The cable companies & the telcos seem to have one thing in common. Each industry operates as a sort of fraternity--and members of that fraternity seem to have an unspoken agreement not to compete directly with one another. A cableco competing against a telco is no problem, but competing against another cableco would be viewed as a sort of treaty-breaking.

Jeff Baumgartner 12/5/2012 | 5:39:34 PM
re: Cox Won't Ride UTOPIA's Fiber

Yes, it's a clubby environment, there's no doubt about it, but increasingly less-so as everyone comes to grips with the fact that they will someday compete with each other.  I think that's inevitable; just hard to say if it's going to happen in the next 1-5 years, or after.
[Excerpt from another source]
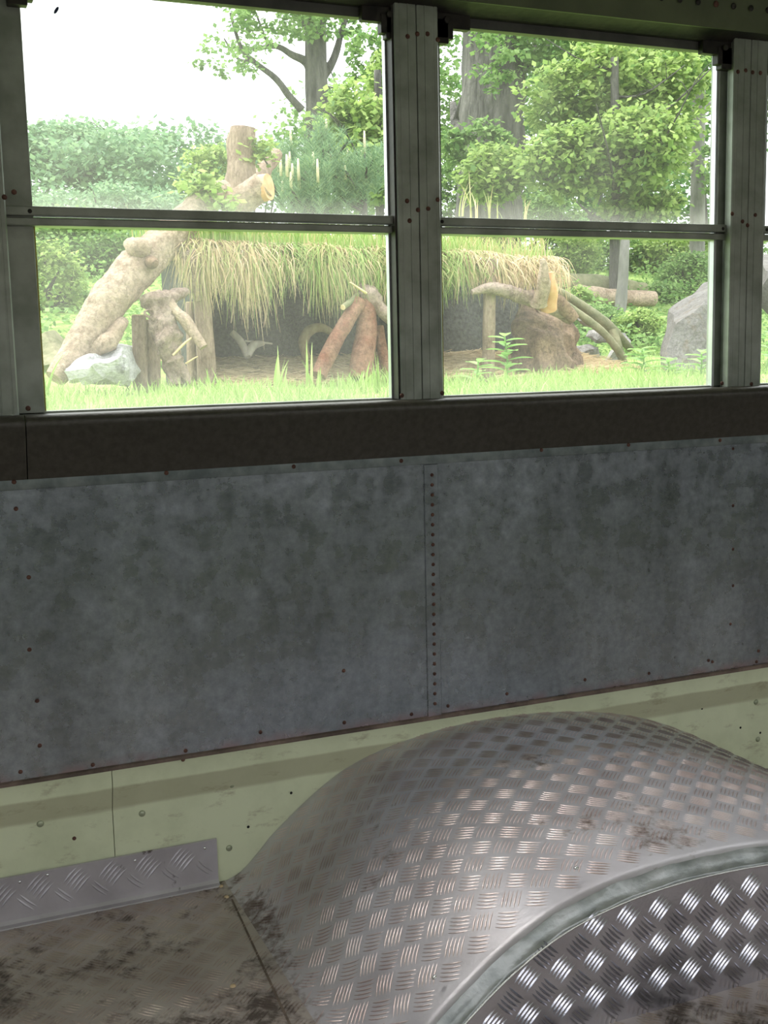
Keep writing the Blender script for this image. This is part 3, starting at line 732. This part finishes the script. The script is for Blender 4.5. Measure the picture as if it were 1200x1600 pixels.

The MSOs will have new competition coming over the top one way or the other -- via a virtual MSO or an incumbent that has developed a virtual strategy to attack outside its own markets.  But it won't take much to set it all in motion. Who will fire the first shot that will spark the war that is to come? JB




RBR 12/5/2012 | 5:39:29 PM
re: Cox Won't Ride UTOPIA's Fiber

Sad part is the adherence to old guard business models is suppressing otherwise great opportunities.  Converging economic factors will eventually triumph though:  1) National MSO’s have greater purchasing power for content than small independents = virtual MSO will triumph.  2)  Consumer electronics, Cloud CDNs, and software giant’s all seek to “remake” TV = they are.  3)  The IP-Ethernet BORG is repurposing MSOs, Telcos and Wireless providers into sibling “Smart Pipes” = broadband is the principal source of margin and most effective use of capital (network over CPE).  4)  Markets cannot support upgrades for all four industries – wireless to 4G, HFC to next gen beyond 750, Telco to FTTH, new Muni or Utility competition = firstest with the mostest wins.  “And enterprises of great pitch and moment, with this regard their currents turn awry, and lose the name of action.” – Shakespeare, Hamlet, Act 3, Scene 1.  Were there ways to foster collaboration between the four industries, we’d all be Kansas City and part of a much larger pie.

Flook 12/5/2012 | 5:39:28 PM
re: Cox Won't Ride UTOPIA's Fiber

The article states: " However, I think they'll pursue that with pure over-the-top plays that don't require partnerships with those that are running the access network." But aren't the MSOs and telcos same guys who are exercized regarding OTT video from companies like Neflix over their access networks?